Stabilizing a Legal RAG System for Contract Review
A legal services organization handling high volumes of contracts struggled with document retrieval and review across years of accumulated files.
InHouse AI
12/18/2025
A legal services organization handling high volumes of contracts struggled with document retrieval and review across years of accumulated files. Attorneys spent significant time manually searching, cross-referencing, and comparing contracts, slowing review cycles and increasing inconsistency.
An AI-powered document retrieval system had already been introduced to assist with search and summarization. While promising in demonstrations, the system was uneven in daily use and lacked clear guidance on when its outputs could be trusted.
This was not an experimental environment. The system influenced real legal work, and errors carried professional and reputational risk.
The Risk
The primary risk was not whether the system could generate summaries.
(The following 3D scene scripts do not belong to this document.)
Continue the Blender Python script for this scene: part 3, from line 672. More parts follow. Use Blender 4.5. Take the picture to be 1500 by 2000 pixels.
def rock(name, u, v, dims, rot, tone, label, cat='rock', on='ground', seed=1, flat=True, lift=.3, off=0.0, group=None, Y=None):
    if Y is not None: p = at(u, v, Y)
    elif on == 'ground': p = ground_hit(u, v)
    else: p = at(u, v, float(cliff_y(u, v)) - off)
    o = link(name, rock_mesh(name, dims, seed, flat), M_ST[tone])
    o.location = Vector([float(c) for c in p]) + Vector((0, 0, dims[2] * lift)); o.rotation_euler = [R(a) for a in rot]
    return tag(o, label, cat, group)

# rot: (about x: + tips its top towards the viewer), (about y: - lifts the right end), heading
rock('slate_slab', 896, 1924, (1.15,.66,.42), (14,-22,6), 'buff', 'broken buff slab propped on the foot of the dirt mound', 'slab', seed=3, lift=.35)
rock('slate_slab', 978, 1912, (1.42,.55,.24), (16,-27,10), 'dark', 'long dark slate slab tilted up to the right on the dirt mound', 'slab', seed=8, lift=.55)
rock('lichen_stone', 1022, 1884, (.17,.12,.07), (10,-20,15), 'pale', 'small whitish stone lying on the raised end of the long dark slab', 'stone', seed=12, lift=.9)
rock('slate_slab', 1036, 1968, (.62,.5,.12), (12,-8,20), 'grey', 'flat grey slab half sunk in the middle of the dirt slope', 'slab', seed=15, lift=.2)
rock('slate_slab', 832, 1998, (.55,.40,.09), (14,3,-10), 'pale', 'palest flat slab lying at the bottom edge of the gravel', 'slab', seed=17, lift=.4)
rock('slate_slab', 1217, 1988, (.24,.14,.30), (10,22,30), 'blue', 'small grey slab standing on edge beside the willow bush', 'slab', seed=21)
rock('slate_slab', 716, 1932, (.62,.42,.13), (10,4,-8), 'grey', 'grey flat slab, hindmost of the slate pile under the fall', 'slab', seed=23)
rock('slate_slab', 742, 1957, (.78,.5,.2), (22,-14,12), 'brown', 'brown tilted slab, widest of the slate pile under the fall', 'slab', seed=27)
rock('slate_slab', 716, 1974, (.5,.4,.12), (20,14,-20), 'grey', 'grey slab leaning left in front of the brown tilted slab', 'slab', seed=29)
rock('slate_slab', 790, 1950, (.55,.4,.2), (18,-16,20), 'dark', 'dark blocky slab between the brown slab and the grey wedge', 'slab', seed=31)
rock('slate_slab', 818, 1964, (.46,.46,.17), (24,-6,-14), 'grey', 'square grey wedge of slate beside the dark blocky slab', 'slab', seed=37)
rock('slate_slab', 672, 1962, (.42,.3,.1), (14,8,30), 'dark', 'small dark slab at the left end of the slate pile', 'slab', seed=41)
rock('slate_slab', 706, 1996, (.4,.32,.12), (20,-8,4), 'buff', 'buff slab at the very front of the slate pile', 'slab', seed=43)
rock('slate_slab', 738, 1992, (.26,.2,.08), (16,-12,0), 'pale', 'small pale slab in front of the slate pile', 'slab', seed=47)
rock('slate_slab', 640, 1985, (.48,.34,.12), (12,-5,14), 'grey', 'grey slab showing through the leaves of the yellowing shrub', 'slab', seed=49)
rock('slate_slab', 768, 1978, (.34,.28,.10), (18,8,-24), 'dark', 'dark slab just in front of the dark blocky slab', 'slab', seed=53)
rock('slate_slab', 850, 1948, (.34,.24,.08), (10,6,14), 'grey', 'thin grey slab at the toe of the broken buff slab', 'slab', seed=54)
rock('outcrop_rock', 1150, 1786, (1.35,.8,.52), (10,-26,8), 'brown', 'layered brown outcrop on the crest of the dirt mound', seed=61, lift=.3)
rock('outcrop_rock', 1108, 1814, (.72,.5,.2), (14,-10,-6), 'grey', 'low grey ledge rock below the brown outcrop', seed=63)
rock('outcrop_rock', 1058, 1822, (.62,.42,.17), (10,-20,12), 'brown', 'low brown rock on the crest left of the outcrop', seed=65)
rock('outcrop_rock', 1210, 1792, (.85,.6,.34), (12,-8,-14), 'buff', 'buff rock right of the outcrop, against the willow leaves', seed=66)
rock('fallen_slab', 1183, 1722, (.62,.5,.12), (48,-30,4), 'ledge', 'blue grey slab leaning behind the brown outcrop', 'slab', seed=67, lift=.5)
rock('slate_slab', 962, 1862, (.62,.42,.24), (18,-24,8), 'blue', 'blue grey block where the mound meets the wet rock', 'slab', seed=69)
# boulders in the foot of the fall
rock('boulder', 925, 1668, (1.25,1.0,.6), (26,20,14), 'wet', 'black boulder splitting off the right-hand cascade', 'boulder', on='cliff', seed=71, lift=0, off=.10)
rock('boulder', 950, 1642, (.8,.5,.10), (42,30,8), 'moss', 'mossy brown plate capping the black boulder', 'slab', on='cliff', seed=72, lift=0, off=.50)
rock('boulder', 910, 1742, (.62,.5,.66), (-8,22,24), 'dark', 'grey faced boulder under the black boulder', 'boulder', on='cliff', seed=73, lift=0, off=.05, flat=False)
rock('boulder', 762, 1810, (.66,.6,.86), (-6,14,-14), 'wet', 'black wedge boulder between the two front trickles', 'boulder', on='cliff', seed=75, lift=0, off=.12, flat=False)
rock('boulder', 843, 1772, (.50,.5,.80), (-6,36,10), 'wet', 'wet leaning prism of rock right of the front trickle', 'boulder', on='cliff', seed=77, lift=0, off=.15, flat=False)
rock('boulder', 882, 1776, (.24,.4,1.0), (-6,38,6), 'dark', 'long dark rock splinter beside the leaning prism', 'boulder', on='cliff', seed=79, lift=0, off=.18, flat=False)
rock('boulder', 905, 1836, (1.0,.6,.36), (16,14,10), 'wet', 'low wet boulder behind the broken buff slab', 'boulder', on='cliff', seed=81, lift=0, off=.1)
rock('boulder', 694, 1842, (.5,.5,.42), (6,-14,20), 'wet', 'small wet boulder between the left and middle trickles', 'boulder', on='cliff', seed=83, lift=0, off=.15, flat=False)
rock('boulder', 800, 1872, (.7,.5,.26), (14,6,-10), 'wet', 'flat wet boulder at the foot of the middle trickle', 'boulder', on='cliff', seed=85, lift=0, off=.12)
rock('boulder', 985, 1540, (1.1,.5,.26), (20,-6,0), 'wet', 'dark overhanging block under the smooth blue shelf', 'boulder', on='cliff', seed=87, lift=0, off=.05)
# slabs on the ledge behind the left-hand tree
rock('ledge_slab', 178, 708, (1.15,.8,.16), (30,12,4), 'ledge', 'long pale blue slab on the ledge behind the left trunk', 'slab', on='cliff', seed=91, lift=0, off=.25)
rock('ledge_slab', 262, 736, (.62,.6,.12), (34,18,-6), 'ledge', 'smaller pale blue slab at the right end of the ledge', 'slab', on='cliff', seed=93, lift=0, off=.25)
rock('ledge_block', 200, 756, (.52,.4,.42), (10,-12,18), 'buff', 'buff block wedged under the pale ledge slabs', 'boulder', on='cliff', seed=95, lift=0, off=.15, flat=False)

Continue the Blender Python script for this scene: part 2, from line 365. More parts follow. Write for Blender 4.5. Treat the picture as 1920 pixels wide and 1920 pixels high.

It was uncontrolled reliance:
Attorneys were unsure when summaries were complete or missing context
Source attribution was inconsistent
Similar contracts produced divergent outputs
There were no guardrails around comparison or omission
The system produced answers, but it did not produce confidence.
The Constraint
Several constraints shaped the engagement:
High stakes: Legal review tolerates little ambiguity
Existing workflows: Attorneys would not adopt complex new tools
Data variability: Contracts varied widely in structure and quality
Operational continuity: The system could not be taken offline or rebuilt
Any solution had to improve trust without disrupting daily work.
The Decision
We considered several paths:
Fine-tuning a custom language model on the full contract corpus
Expanding prompt complexity to handle edge cases
Adding broader automation to accelerate review
We rejected these approaches. Each increased surface area for failure without addressing the core issue: lack of control and verification.
Instead, we focused on stabilizing how the system was used:
Constraining retrieval to well-defined document sets
Requiring explicit source references for all summaries
Introducing structured comparison templates for key contract types
Defining clear boundaries for when AI assistance is acceptable and when it is not
The objective was not speed alone. It was consistency and defensibility.
Outcome
After stabilization:
Contract retrieval became faster and more predictable
Attorneys could verify summaries against cited sources
Side-by-side comparisons reduced missed clauses
Review quality improved without increasing cognitive load
Most importantly, attorneys understood when the system could be trusted and when it could not.
What This Taught Us
Trust requires traceability. Without sources, AI outputs invite skepticism.
Constraints enable adoption. Limiting scope increases confidence.
Legal AI must support judgment, not replace it. Systems succeed when they reinforce professional decision-making.
In high-stakes environments, AI systems must prioritize control and clarity over breadth. If a system cannot be defended, it should not be relied upon.